(no subject)

Tue, May. 10th, 2005 05:24 pm
oyceter: teruterubouzu default icon (Default)
[personal profile] oyceter
Random delurking day! (well, on my LJ at least)

aka, I was really bored and came up with random questions that I wanted to know about people. Feel free to answer wherever (but I would love to see the answers!).


  1. Describe your strangest pair of socks


  2. Can I see pictures of your bookshelves (or book stacks or piles or boxes)?


  3. If you were a hat, what kind of hat would you want to be?


  4. What's the worst song you've gotten stuck in your head before?


  5. My rats: evil killers of paper bags, cute sleepy fuzzballs or embarrassingly tame yogie-drop eaters?


  6. Books or food?


  7. If you could live in a book, what genre would it belong to? How come?

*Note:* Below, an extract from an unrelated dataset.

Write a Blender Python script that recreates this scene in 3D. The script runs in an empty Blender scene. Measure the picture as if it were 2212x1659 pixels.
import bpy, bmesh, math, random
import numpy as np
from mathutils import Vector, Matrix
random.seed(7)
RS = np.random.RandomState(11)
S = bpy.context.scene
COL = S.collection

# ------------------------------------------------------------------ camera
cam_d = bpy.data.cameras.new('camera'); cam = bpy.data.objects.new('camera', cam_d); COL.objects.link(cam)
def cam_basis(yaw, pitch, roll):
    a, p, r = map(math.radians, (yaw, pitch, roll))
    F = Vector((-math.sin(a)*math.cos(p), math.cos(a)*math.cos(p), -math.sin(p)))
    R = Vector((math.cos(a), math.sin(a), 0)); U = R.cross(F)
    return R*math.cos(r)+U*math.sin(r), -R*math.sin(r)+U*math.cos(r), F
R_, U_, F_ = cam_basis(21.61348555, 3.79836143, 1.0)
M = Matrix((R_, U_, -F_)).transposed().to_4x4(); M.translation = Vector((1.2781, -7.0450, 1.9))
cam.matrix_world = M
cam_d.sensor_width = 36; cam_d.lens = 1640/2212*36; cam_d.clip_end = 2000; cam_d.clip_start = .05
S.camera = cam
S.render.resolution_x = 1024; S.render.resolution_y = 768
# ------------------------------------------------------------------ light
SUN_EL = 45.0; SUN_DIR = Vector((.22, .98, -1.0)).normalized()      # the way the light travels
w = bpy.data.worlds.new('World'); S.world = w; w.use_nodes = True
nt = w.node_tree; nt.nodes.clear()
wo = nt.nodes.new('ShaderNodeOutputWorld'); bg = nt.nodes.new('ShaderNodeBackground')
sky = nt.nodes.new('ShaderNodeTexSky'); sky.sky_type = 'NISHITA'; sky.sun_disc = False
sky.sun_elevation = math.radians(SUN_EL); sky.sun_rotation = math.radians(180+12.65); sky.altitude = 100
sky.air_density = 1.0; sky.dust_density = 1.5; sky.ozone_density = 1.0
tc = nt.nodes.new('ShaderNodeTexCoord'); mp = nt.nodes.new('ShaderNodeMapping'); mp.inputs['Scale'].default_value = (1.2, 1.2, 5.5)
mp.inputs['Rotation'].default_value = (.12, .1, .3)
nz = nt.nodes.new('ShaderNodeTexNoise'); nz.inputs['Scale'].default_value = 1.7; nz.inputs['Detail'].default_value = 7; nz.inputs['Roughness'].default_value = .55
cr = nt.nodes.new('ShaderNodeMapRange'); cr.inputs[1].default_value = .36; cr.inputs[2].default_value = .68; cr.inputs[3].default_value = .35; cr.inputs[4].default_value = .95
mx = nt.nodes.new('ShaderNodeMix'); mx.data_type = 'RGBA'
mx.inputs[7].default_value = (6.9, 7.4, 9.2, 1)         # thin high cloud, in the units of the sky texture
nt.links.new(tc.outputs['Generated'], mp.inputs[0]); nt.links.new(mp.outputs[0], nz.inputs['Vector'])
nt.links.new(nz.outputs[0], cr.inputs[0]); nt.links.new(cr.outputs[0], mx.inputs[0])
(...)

  8. Stealing from the movie Wonderful Life (also known as After Life): if you were told that you could only carry one memory with you into the afterlife, which would you choose?


  9. What do you know a lot about that most people don't? Most people here should be most people, not most people in that field. I specify this because I know how badly I prevaricate when I'm asked about something that I'm good at. Or if you still feel weird, what do you know a lot about that I don't (I don't know about a lot of stuff)? Why is it cool? Tell me about it!

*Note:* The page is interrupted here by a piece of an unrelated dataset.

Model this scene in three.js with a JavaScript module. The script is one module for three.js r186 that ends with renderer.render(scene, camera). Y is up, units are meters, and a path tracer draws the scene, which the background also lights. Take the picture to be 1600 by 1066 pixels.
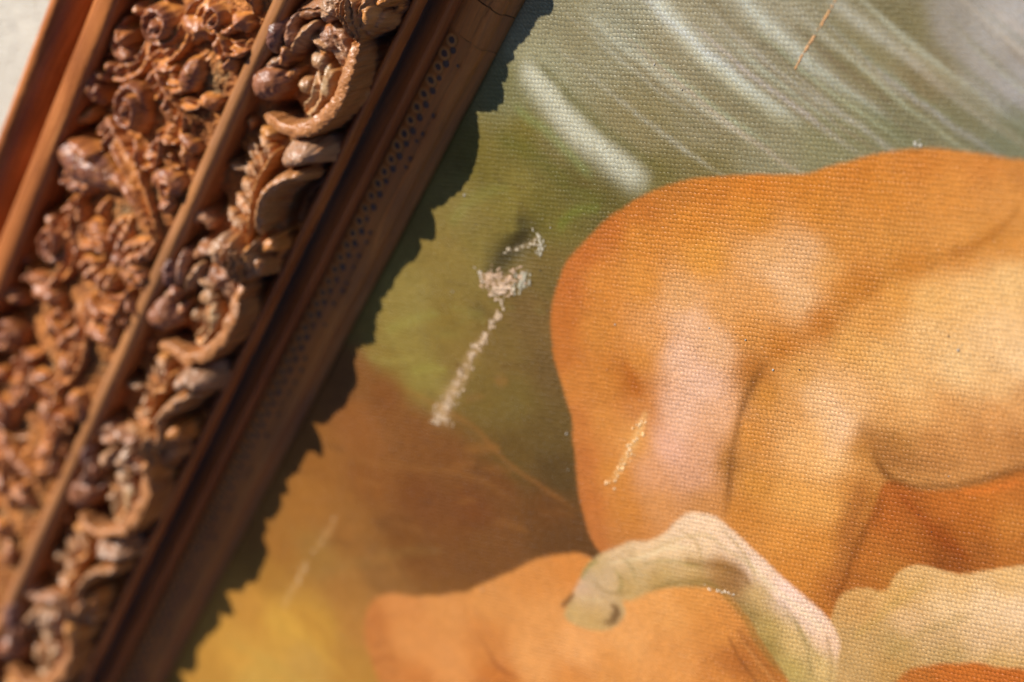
import * as THREE from 'three';
import { Sky } from 'three/addons/objects/Sky.js';
import { mergeGeometries, mergeVertices } from 'three/addons/utils/BufferGeometryUtils.js';
import { createNoise2D, createNoise3D } from 'simplex-noise';

// ------------------------------------------------------------------ camera, sky, sun, exposure
const scene = new THREE.Scene();
const MM = 0.001;
const camera = new THREE.PerspectiveCamera(2 * Math.atan(533 / 3587) * 180 / Math.PI, 1024 / 682, 0.02, 200);
const EYE = new THREE.Vector3(0.099667, 0.223122, -0.177961);
const FWD = new THREE.Vector3(-0.281597, -0.772048, 0.569776), CUP = new THREE.Vector3(-0.642515, -0.289308, -0.709559);
camera.position.copy(EYE); camera.up.copy(CUP); camera.lookAt(EYE.clone().add(FWD));
camera.focus = 0.2665; camera.userData.fStop = 12.5;
camera.updateMatrixWorld();

const SUN = new THREE.Vector3(-15.2, 13.4, -4.6).normalize();
const sky = new Sky(); sky.name = 'sky'; sky.scale.setScalar(150); sky.userData.kind = 'structure';
const su = sky.material.uniforms;
su.sunPosition.value.copy(SUN); su.turbidity.value = 7; su.rayleigh.value = 0.7; su.mieCoefficient.value = 0.004; su.mieDirectionalG.value = 0.8;
scene.add(sky);
scene.environmentIntensity = 0.12;
const sun = new THREE.DirectionalLight(new THREE.Color(1, 0.93, 0.79), 4.8);
sun.name = 'sun'; sun.position.copy(SUN).multiplyScalar(1.5); sun.target.position.set(0, 0, 0);
sun.castShadow = true; sun.shadow.mapSize.set(4096, 4096);
Object.assign(sun.shadow.camera, { left: -0.2, right: 0.2, top: 0.2, bottom: -0.2, near: 0.5, far: 3 });
sun.shadow.bias = -0.0002;
scene.add(sun, sun.target);
const renderer = new THREE.WebGLRenderer({ antialias: true });
renderer.setSize(1024, 682); renderer.shadowMap.enabled = true;
renderer.toneMapping = THREE.LinearToneMapping; renderer.toneMappingExposure = 1.42;

// ------------------------------------------------------------------ helpers
function rng(seed) { let a = seed >>> 0; return () => { a = (a + 0x6d2b79f5) | 0; let t = Math.imul(a ^ (a >>> 15), 1 | a); t = (t + Math.imul(t ^ (t >>> 7), 61 | t)) ^ t; return ((t ^ (t >>> 14)) >>> 0) / 4294967296; }; }
const N3 = createNoise3D(rng(11)), N2 = createNoise2D(rng(23));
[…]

  10. What random bit of trivia do you know?


  11. And finally, the question I've always wanted to know the answer to but was too embarrassed to ask: how in the world did you find my LJ and how come you're still reading?

(no subject)

Tue, May. 10th, 2005 11:50 pm (UTC)
Posted by [identity profile] rushthatspeaks.livejournal.com
1. I do not wear socks. If I ever have to wear socks, I swipe my wife's. Socks are evil, for they cause me to overheat instantaneously even if it is, in fact, winter. If I could live in sandals year-round, I would.

2. Sort of. This (http://pg.photos.yahoo.com/ph/full_metal_librarian/detail?.dir=8693&.dnm=f27e.jpg&.src=ph) is a relatively old picture of the wall of shelves in the area we use for anime and manga storage and for one of my housemates' reference books. It still looks about like this, but has about 3500% more stuff on it, because one of my housemates can bend space and time like that. For example, the two bookcases to the right now both have the bottom three shelves filled with manga-- yet, somehow, all the original books are still in this shelving, and it doesn't look much fuller. I don't know how she does it. My wife and I have, uh, seven bookcases this size or larger between us, and the household has an additional three common bookcases used for temporary storage, random fiction, gigantic art books, and stuff we borrowed. No pics have been taken yet of the bookcases my wife and I have, though, because they're still undergoing organization.

3. I don't wear hats, either, but I rather like black Stetsons with metal tooling.

4. The Song That Doesn't End. No question. I would rather repeatedly stab myself in the foot.

5. Aw! Cute sleepy fuzzballs! Intelligent cute sleepy fuzzballs, but without the malice attendant in other intelligent small animals... never have a chinchilla. They plot your death and let you know about it.

6. Trick question. Books. Duh.

7. I could go for either fantasy or magic realism. Let's have something interestingly supernatural going on, please.

8. *THIS ANSWER SELF-CENSORED AND YOU ARE ALL GLAD IT IS*

9. Ancient Greek religion, Greco-Roman mythography and magic, classical paleography, orthography and textual transmission, translation theory, select portions of classical archaeology, practical city planning. Also millennarian cults and apocalyptic tendencies in contemporary art movements and the relations between the cults and the art movements. That last just kind of happened and I really don't know why.

10. The word 'sincerely' comes from 'sine cere', or 'without wax'. When clay pots are fired, minor cracks from the firing can be concealed with wax and slip, but they lower the quality of the product. It is an arduous and annoying procedure to hold all of the pots in a commercial shipload up to the light to see the light shine through the sealed cracks and determine the quality, so ancient Roman merchants used to get their loads certified 'sine cere' by a reliable third party-- although the assurance varied wildly in reliability. Eventually, 'sine cere' spread throughout business correspondence as a shorthand for 'quality inspected and guaranteed', and made its way into other correspondence as an affirmation of honesty and full disclosure. In English, it became 'sincerely'.

(no subject)

Tue, May. 10th, 2005 11:53 pm (UTC)
Posted by [identity profile] rushthatspeaks.livejournal.com
11. Via [livejournal.com profile] coffee_and_ink. I think. And you have that wonderful quality of not only being a really cool person, but also of reading things that overlap my reading patterns by about two-thirds, so that I both know that I am probably going to agree with what you say and expect that you will be saying it about books I haven't read.